One day Lou served us a Tomato Basil soup that we all loved.  We raved and then, of course, asked for the recipe, which she generously shared with us.  As Margaret and I frantically took notes, she rambled off the recipe, which sounded something like this:  “Let’s see, I use onion and four tablespoons of butter, and about 2 tablespoons of olive oil.  Oh, and garlic.   And about  a cup of white wine.  Of course, tomatoes.  And, let’s see, what else do I use?”  She actually gave us a pretty good description even from memory; enough to give me the basics (and inspiration) for sure.

We arrived home from our trip to a beautiful Indian summer.  The days are warm and sunny but the mornings and nights are cool and a reminder that summer is behind us.  And, for me, nothing ushers fall into being quite like a pot of soup on the stove.  With my notes fresh from Lou’s recital, I was dying to try her soup for myself.  To make sure I understood the right ingredients and process for her recipe, I Googled recipes and came across several renditions of a recipe for “Nordstrom’s Famous Tomato Basil Soup,” which as it turns out is quite similar to Lou’s.  So, my recipe is a compilation of the the two and the result, if I do say so myself, is a creamy, flavorful and hearty soup that will definitely be added to my fall/winter repertoire.
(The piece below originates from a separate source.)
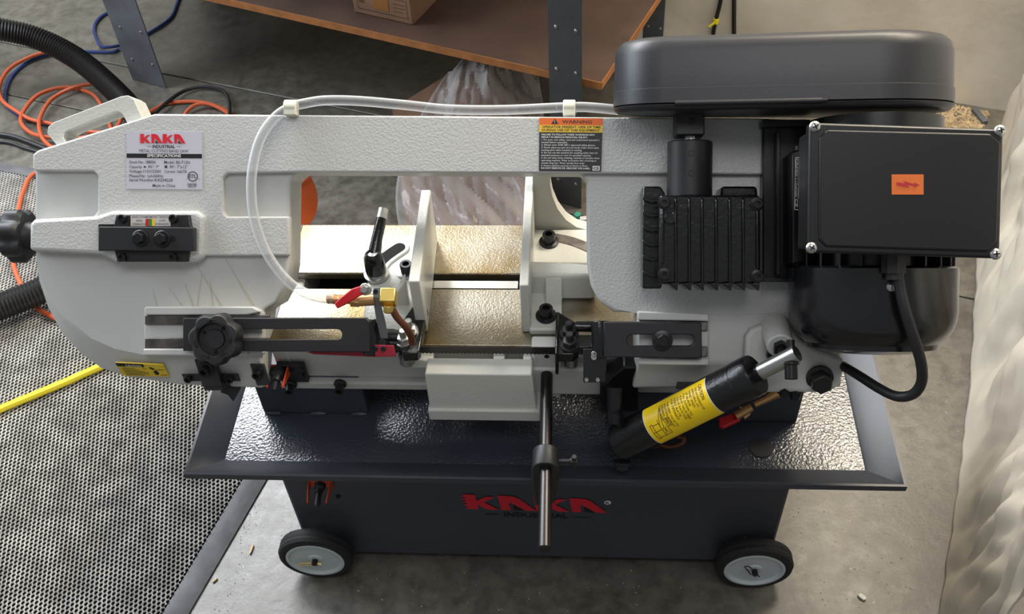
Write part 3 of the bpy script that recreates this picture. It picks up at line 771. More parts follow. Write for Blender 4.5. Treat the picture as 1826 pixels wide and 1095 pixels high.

What I learned when making this soup.  One, I’m a big fan of simple cooking.  If I can just use one pan or one bowl, I’m a happy cooker.  Unfortunately, this recipe makes a little bit more of a mess than I would normally like because of the puree step.  I may try to use my immersion blender next time, which will cut out the use of the conventional blender, but I was really happy with the texture I got with the blender.  So we’ll see.  And, because the recipe makes enough soup for 8, I had to do the pureeing in batches, which required yet another bowl to be used after the blender and until I had emptied the pot.  My process was:  Ladle the soup from the pot to the blender until the blender was about 3/4 full, puree, and then pour the pureed soup into a large bowl (with pouring spout).  Repeat 3 times.  But honestly, I think the end result was worth the extra washing required.  The other thing I learned was that, because the soup needs to cool slightly before putting it in the blender or food processor, there is a span of time when you’re just waiting.  Or, in my case waiting and stirring/blowing the soup trying to hurry along the cooling process.  If you’re planning this for a dinner party (or even dinner at a certain time), I would recommend making the soup ahead of time if possible.  Get all the way through the puree part.  Then, all you’ll need to do to serve it is add the cream and reheat it.  We refrigerated the leftovers and it made for great leftovers as well.